Wahai manusia, sesungguhnya Kami menciptakan kamu dari seorang lelaki dan seorang perempuan dan menjadikan kamu berbangsa-bangsa dan bersuku-suku agar kamu saling mengenal. Sesungguhnya orang yang paling mulia di antara kamu di hadapan Allah adalah orang yang paling takwa. Sesungguhnya Allah Maha Mengetahui dan Maha Mengenal’’.

Semangat Nasionalisme yang ditunjukan dalam ayat tersebut jelaslah berimplikasi kepada nilai perseudaraan, perkawanan, bukan permusuhan.

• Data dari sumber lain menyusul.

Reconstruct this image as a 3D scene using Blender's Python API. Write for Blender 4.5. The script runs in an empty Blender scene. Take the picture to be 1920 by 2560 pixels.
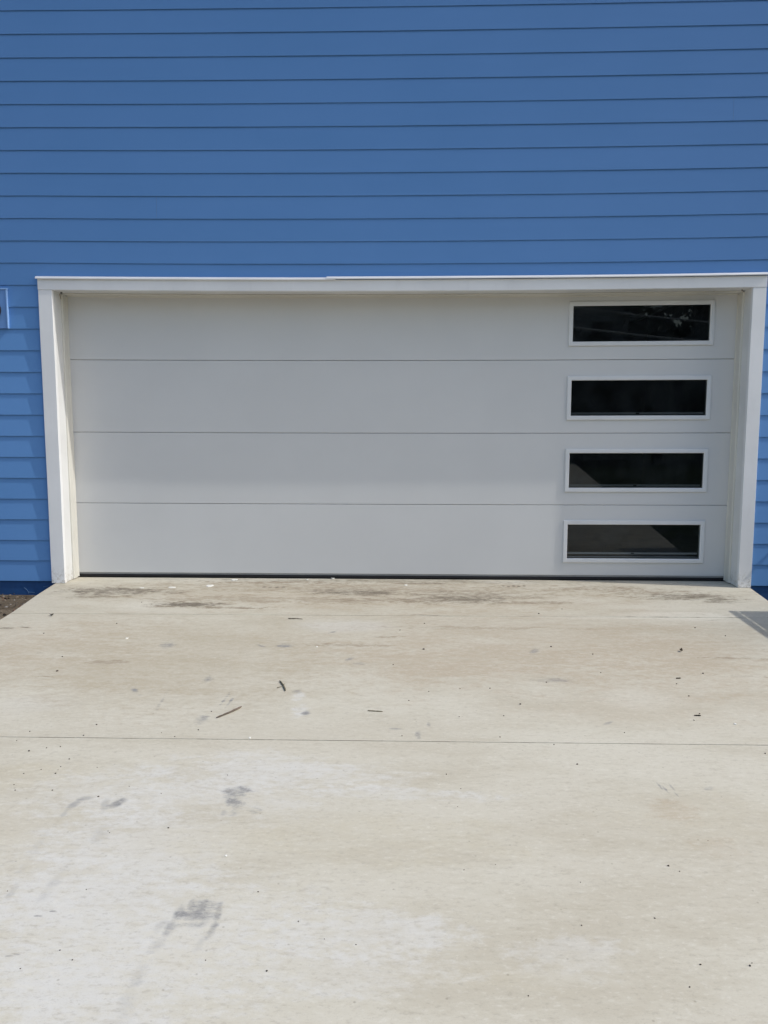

Nasionalisme bukan dimaknai sebagai bentuk Penyerangan, penjajahan terhadap bangsa lain, tetapi bentuk perdamaian, kerjasama dan dalam kondisi terdesak merupakan sebuah benteng untuk mempertahankan haq, tentunya dalam Qoridor kebenaran. Teringat sebuah hadits yang disampaikan Raulullah SAW: ’’Siapa pun orang muslim yang mati karena mempertahankan tanah miliknya maka dia terhitung mati syahid’’. Maka sebagai Umat Islam, kita layak dan wajib untuk mempertahankan sesuatu yang telah diamanahkan kepada kita dari rampasan orang lain (para penjajah). Hal ini telah dibuktikan oleh para pendahulu kita, oleh sebab itu sudah saatnya kita sebagai seorag Muslim membuktikan akan rasa cinta terhadap tanah air kita.